Monday, October 13, 2014

Never regret, forgive and move forward

There are good days and there are bad. Days where I am confident and feel I can take on the world and then there days, like this morning, that I feel defeated.

The past week has been spent with amazing people that have blessed my life, even if I have only known them for a short time. I have felt like I have been on cloud nine. I have felt more alive than I have in 2 years.

Then I woke up this morning, checked my Time hop app and the past was thrown back into my face and my heart sank. The smile on my face and the goofball that put the smile there, were just staring back at me on my phone.

As I posted in my last blog, my boyfriend and I broke up...yes again. I had my heart broken by the same person three times now. It has been a hard lesson to learn but I know now that he was placed in my life for a time but he wasn't meant to stay. For four years, I have loved him, in some way. He has been my best friend and confidant for four years and now we go through life pretending the other doesn't exist because that is what makes this easier.

I do not regret loving him. It taught me what I want and what I do not. I do not forget the hurt but I will forgive him in time. I do not release the memories but I will move forward.

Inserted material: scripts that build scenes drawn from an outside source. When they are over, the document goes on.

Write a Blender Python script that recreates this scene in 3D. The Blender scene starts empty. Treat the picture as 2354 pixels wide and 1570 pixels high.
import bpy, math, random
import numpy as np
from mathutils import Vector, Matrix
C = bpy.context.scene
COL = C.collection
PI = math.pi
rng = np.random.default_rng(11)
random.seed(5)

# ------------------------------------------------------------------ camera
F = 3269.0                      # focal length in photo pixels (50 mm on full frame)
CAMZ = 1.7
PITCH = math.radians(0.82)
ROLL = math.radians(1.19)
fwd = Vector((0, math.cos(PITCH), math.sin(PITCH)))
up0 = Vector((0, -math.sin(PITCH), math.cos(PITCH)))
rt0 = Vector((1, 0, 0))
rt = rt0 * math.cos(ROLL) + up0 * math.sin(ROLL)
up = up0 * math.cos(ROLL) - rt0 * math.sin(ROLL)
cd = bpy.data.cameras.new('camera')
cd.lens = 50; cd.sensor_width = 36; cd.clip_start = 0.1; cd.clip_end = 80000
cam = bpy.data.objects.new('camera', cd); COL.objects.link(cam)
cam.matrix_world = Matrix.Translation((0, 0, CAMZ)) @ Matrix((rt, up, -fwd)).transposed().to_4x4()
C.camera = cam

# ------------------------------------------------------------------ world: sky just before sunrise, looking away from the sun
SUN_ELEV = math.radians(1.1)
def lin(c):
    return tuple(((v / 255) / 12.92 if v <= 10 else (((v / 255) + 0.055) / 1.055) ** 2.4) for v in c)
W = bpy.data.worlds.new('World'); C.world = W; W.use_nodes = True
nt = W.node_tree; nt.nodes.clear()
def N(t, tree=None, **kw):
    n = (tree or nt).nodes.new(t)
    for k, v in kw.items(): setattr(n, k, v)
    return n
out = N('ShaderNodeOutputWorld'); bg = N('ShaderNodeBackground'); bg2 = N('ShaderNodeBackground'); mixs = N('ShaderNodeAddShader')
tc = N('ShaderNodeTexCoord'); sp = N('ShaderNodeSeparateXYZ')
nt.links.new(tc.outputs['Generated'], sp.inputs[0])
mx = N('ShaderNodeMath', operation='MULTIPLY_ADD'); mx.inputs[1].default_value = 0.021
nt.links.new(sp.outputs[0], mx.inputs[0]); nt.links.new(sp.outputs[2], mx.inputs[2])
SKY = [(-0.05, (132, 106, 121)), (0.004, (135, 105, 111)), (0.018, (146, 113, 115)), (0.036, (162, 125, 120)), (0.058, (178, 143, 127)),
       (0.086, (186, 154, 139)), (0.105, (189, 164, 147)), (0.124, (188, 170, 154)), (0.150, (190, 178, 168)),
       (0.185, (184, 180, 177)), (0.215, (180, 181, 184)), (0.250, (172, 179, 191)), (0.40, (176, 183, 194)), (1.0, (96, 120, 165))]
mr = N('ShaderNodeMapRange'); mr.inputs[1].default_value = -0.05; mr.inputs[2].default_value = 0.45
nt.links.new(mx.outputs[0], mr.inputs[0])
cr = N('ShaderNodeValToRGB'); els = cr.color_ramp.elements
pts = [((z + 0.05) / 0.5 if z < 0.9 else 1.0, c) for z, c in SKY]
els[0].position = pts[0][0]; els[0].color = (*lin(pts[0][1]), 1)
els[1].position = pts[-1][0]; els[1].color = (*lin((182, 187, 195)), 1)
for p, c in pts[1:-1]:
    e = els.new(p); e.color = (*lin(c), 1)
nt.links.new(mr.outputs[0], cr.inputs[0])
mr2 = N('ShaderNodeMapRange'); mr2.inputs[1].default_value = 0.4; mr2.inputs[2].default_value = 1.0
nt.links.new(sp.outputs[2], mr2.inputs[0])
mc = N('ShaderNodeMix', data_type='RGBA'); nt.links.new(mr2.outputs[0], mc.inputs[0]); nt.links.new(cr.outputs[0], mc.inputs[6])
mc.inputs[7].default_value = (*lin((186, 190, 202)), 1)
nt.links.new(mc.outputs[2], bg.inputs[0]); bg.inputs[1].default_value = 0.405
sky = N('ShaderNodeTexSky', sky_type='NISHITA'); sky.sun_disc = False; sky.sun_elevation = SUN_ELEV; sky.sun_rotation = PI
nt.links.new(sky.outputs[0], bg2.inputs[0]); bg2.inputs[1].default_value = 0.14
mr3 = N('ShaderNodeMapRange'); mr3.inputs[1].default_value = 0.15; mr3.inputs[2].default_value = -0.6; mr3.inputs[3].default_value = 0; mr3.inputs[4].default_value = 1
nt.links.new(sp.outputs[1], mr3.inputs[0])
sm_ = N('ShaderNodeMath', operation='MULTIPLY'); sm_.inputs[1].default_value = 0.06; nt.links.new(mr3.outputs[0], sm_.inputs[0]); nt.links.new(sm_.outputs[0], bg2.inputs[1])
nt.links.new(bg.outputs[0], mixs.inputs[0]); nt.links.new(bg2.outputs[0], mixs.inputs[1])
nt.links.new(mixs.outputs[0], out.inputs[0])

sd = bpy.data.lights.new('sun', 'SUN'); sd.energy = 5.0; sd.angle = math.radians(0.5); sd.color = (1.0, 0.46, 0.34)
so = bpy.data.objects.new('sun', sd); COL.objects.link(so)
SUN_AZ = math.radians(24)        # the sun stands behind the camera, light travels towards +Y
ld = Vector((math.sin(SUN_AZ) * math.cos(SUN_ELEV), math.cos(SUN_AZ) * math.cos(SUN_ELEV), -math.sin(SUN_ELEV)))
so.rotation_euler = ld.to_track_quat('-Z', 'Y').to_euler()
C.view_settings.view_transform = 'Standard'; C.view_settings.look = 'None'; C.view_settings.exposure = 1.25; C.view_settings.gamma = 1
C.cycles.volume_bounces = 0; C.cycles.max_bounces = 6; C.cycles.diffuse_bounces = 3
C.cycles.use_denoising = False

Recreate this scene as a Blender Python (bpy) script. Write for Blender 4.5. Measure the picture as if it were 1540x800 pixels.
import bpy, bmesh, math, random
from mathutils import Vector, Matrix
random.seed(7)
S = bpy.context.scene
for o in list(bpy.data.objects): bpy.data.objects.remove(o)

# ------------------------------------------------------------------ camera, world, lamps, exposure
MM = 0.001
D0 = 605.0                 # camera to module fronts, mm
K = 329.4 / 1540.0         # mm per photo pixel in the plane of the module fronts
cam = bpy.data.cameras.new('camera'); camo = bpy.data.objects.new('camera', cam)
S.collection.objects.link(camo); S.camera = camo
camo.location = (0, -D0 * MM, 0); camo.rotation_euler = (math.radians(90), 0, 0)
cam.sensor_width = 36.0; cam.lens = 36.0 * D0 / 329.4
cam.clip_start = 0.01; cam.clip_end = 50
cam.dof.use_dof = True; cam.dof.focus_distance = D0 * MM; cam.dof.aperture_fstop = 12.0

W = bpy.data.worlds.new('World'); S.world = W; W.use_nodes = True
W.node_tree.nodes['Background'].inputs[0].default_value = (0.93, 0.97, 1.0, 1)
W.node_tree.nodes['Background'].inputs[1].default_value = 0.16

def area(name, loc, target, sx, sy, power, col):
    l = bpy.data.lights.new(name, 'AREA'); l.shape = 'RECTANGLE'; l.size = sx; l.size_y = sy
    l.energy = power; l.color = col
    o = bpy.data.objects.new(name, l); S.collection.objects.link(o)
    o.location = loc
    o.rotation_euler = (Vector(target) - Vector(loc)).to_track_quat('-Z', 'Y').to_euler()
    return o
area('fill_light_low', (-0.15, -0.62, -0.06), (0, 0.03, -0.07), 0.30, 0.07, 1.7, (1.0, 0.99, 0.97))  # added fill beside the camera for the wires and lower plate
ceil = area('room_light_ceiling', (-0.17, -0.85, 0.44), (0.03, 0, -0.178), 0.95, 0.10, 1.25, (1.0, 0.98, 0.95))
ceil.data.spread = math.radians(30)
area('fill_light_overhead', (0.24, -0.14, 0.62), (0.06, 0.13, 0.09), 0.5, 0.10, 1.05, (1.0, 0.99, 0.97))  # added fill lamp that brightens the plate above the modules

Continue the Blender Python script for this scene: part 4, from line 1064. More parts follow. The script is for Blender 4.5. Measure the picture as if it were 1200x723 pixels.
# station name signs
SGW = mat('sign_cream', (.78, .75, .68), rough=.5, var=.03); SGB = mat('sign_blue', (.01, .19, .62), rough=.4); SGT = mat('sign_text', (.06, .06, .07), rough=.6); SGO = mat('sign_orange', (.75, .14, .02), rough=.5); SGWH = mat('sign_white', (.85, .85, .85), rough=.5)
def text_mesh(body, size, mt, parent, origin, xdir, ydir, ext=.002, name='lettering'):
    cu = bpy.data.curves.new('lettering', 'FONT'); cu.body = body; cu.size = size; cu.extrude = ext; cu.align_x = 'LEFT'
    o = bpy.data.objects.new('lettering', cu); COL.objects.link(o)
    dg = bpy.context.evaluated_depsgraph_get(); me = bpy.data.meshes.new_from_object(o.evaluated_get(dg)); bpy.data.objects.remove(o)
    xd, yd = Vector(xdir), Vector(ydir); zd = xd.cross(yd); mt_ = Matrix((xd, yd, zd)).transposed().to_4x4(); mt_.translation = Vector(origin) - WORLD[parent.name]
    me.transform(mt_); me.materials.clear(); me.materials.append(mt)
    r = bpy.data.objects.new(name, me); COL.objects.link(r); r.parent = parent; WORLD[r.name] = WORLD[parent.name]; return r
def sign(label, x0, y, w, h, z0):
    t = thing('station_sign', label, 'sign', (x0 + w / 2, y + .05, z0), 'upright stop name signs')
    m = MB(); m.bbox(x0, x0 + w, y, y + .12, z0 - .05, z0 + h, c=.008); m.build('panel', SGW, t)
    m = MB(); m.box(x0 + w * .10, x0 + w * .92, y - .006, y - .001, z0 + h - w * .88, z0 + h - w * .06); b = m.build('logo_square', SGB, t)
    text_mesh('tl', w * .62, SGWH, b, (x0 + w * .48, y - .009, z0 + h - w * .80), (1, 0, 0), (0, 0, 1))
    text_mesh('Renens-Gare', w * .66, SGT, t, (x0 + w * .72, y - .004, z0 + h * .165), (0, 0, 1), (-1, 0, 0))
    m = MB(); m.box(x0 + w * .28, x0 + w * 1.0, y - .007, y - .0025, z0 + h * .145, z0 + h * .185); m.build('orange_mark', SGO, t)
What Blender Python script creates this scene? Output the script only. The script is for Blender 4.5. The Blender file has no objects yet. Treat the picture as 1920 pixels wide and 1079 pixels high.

Letting go is sometimes the hardest thing to do, especially when you have convinced yourself for so long that this is all you have ever wanted. I mean what person wouldn't want to fall in love with their best friend? I swore to myself that this time, our relationship would be different, I would not let myself get hurt again but you can not control another person and their actions. Don't get me wrong, I am mad, but I will not talk badly about him. I want him to reach his greatest potential and find what makes him happy. I have had to tell myself that despite all the love and support that I gave him, it wasn't enough, that he was chasing after something more than I could ever be for him.

But here is what I have learned, the greatest gift you can give yourself is learning to let go of what you can not control. I can not control that at I times I miss him and our relationship. I can not control that despite all the love that I have had him, this is the best thing for me and him.

Here is the lesson that I feel all woman need to learn. Despite how long the relationship was, that person will always mean something to you. Also, it does nothing for your cause to go around hating him and saying bad things about him. Also, take this time in your life to be grateful, not resentful. The thing is, God has a plan for every single person that he places in your life. Some will stay with you for a long time and others are only meant to be there for a short while. If you let the loss of that relationship tear you apart, you are only hurting yourself. And there are days that it is going to be hard, it is okay to cry but look at all the good you have in your life and praise God for changing what you didn't want to be changed. You must first fall in love with yourself and than share that love with people that appreciate you. As much as we try and plan our lives, only God knows what our future holds.

Love and life are perfectly imperfect, we learn as we grow. Learn to never regret but always move forward. The best thing you can do is smile and knows that this is exactly where you need to be. Take the time you need to grieve but take more time to live. Go do things that you have always to do but never took the time because you were invested all of your time into other things. Embrace this imperfect time and make it perfect.